Now to make your bottle rocket:
- Drill a small hole in the cap of the plastic bottle.
- Use the syringe to put 5 mL of alcohol into the bottle. Screw the cap on and place a piece of tape over the hole.
- Tape a match to the end of the stick.
- With one finger holding down the tape over the cap of the bottle, shake it vigorously for at least 100 seconds.
- The next step is a two person job:
- One person should unscrew the cap, pour any excess liquid alcohol into a bowl, screw the cap back on, pull off the tape over the hole, and place the bottle horizontally on the ground.
- The second person should light the match at the end of the stick and be ready to act from a distance as soon as the first person is safely out of the way.
- Hold the match (at the end of the stick) right next to the hole in the bottle cap. If nothing happens after 5 seconds, extinguish the match and start over.
- After the bottle “wooshes” out, go and pick it up (with caution, it might still be warm). Swirl it vertically until you see liquid condensing on the bottom. ▲ The liquid you created starts as vapor.
- Try to prove that this liquid is water: go inside and measure its density by filling in the last row of your chart. ▲ Remember that density = mass/volume If all went according to plan, the density should be closer to that of water than alcohol.

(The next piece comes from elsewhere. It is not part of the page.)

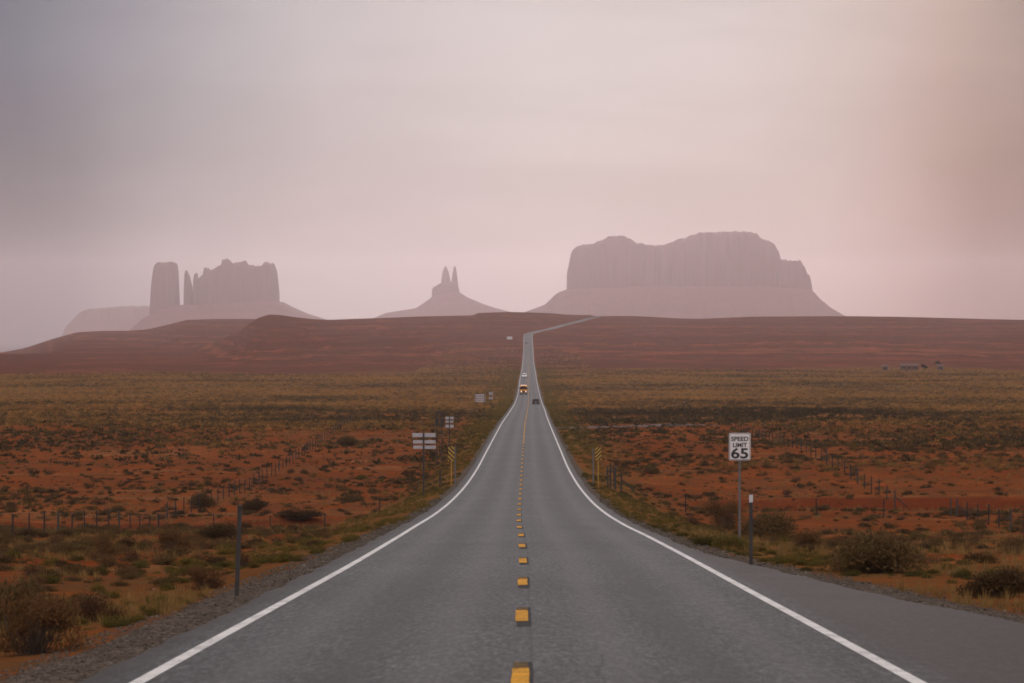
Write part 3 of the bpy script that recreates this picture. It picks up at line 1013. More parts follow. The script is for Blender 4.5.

SAFETY NOTES (read before trying the experiment!):
- Wear safety goggles.
- Do this experiment outside, preferably on concrete. Avoid dry brush.
- The bottle should shoot straight out away from the match for 3-6 meters. Don’t stand in front of it or have anything flammable in its path.
- Have a full watering can or hose nearby in case anything ignites.
- This is an explosion, not a fire. If you see a slow flame inside the bottle, hose it off and try again. This means you didn’t pour out all the liquid alcohol and/or didn’t shake the bottle enough.
- Always rinse a match in water before disposing of it.
- Make sure an adult knows what you’re doing and invite them to join you.
How it works:
Making any compound is just like a recipe. You need ingredients and a way to combine them. If you’re making cookies, you need flour, sugar, butter, etc and a whisk to mix it all together. If you’re making water, you need oxygen, hydrogen, and a lot of fast heat to get the two to fuse together (a.k.a. an explosion). Remember that a water molecule is made up of three atoms: two hydrogen and one oxygen.
The oxygen is pretty easy. There’s plenty in our air that we breathe all the time. Our atmosphere is around 21% oxygen.
The hydrogen we’ll get from a hydrocarbon (as the name implies, a compound with hydrogen and carbon). Alcohols are partly made from hydrocarbons, so they have plenty of hydrogen in them. Isopropyl alcohol has the chemical formula C3H8O.
We’ll need a combustion reaction to fuse them together. Combustion is the scientific way of saying burning. Combustion reactions take oxygen and some hydrocarbon fuel, ignite them, and produce water and carbon dioxide.
If we were to light liquid alcohol on fire, it would still be a combustion reaction and produce water, but it would happen too slowly and melt the plastic of the bottle. Plus, no explosion and bottle rocket. So we shake the bottle to vaporize
▲
Vaporize means to turn into a gas.
the alcohol. When you pour out the excess alcohol liquid, there is still alcohol vapor in the bottle.
When you hold a match up to the opening, the vapor ignites pretty quickly. The gas inside the bottle heats up and expands. With nowhere to go except out the hole in the cap, the air shooting out the back forces the bottle forward. Inside, the alcohol and oxygen combust to form water vapor. As you swirl the warm bottle, that vapor cools down and condenses into liquid water.